I find it interesting that some of the choices we make can change your life and others' lives. I don't regret what I did. But it still pains me. Logically it would make sense that if I made the choice I wouldn't feel the pain. Of course that's not the case. Many times people make choices that still hurt, for years sometimes. I am very attached and have difficulty sometimes just letting it go. It doesn't take much for me to fall back into an old pattern and climbing back out of that hole is very very draining. I thrive on positive energy and do my best to surround myself with positive people. But in a situation where my very own personal world seems to crumble around me, all I can do is hope and pray. Seriously, what else is there to do? Of course of course, I do my best to push past it, make things right and fix problems that have risen and make the best of my situation. That's an instinctual behavior passed down through the ages. The struggle of humanity I suppose.
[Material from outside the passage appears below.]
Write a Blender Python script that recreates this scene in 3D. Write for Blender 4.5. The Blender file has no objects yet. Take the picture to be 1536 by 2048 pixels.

You make due with what you have and hope for the best while still trying to make the best of what you got. With the instincts work, and all that aside, I say the best you can do is pray and hope. If you ain't got hope, you won't push forward. You only push forward because you THINK and HOPE things will get better. If I can just get here, I know things will get better. If I can just do this, I hope that will happen. But here's the thing, hope, thinking.... different than knowing. I suppose I just have to KNOW it'll get better. I hope I know someday that it will absolutely get better.

Doesn't change how I feel now unfortunately.

poop.

Monday, April 4, 2011

Me

There's been a lot of changes since the last entry. I didn't read the last entry recently, but I'm sure it's been a long time. I've been doing a lot of soul searching and directional searching for myself lately. I feel that I'm finally starting to get a better grasp on what's going on with me and how I operate. I already know that I'm a selfish guy. That I come across very selfish to some people and that I sometimes do things for just me. If I don't want to do something, I won't do it. Well, I've been working on that. Part of my inner exploration led me to the theory of why I am selfish. It's only a theory mind you and not a proven one at that. I do believe being selfish IS in our nature as we always have to look out for number 1 as a survival instinct. But in this case I'll be talking a little beside that point.
For starters I have a great family and awesome friends (some of which are the exact same). I have family that is behind me on whatever I choose to do and can be right there with me during the hard times. Same goes for friends. And where as I have friends and family in my corner rooting for me and pushing me, I have nobody in my corner kicking me in the butt. I just don't. I know what has to be done, but it's a matter of lack of motivation. If I was working, different story, I work, I work till it's done. End of story. But in an everyday setting of striving to a goal, nobody is there to kick my lazy butt. Simple things like eating, sleeping, cleaning (laundry, room, bathroom, ect) those don't count. Those are things that HAVE to be done. My problem is I haven't quite realized a few things.
A) where I'm going. A direction. A forward movement to get me from point A to point B. There's no point B though, so where am I going?
B) with no direction, there's no movement, with no movement there's no motivation. wait... no goal, no motivation, no direction, no movement. That's better.

How is this leading to me being selfish? How is this just not me explaining how lazy I am? Well, since there is nobody there to nag, push, prod and kick me where I need/have/want to go, I have to do it myself. Why do I do it? What is my motivation? Me. I have to do it for me. Nobody else will step up to seriously just kick me. Relationships, all of them (romantic or not) it appears people are too scared of being a nag in my eyes, or hurting me somehow, or hoping that I figure it out. Well, I figured it out, and I figured out that I have to do this for me. I have to get to that goal for me.

Since this blog is all honesty, let me continue with the tradition and say I'm not the best I can be. I'm not the nicest guy in the world and I haven't been greatest friend I could be to some people. I have been stubborn, selfish and mean. I'm well aware of my sharp tongue and how quick I am to use it on someone who I think is an idiot. Which really isn't a very nice thing. I mean I still feel that idiots should be told that they are idiots, but maybe in a nicer way as to make them feel that they shouldn't be an idiot anymore and to read a book with words and not picture books anymore.

So... here I am, 31 years old last January. Alone to my own devices with about 10 dollars in my checking account. A direction? To be better than I have been. To see my own worth and potential and live up to it. To really try and kick my own butt to be the person I'm supposed to be. I really can do anything, and it's about time I actually try and live up to it. I've hurt a lot of people and neglected a bunch of others. So I'm sorry for doing that. Even though it's selfish thinking, I'm hoping that somewhere along the way I can discard that and have a better reason for doing what I do.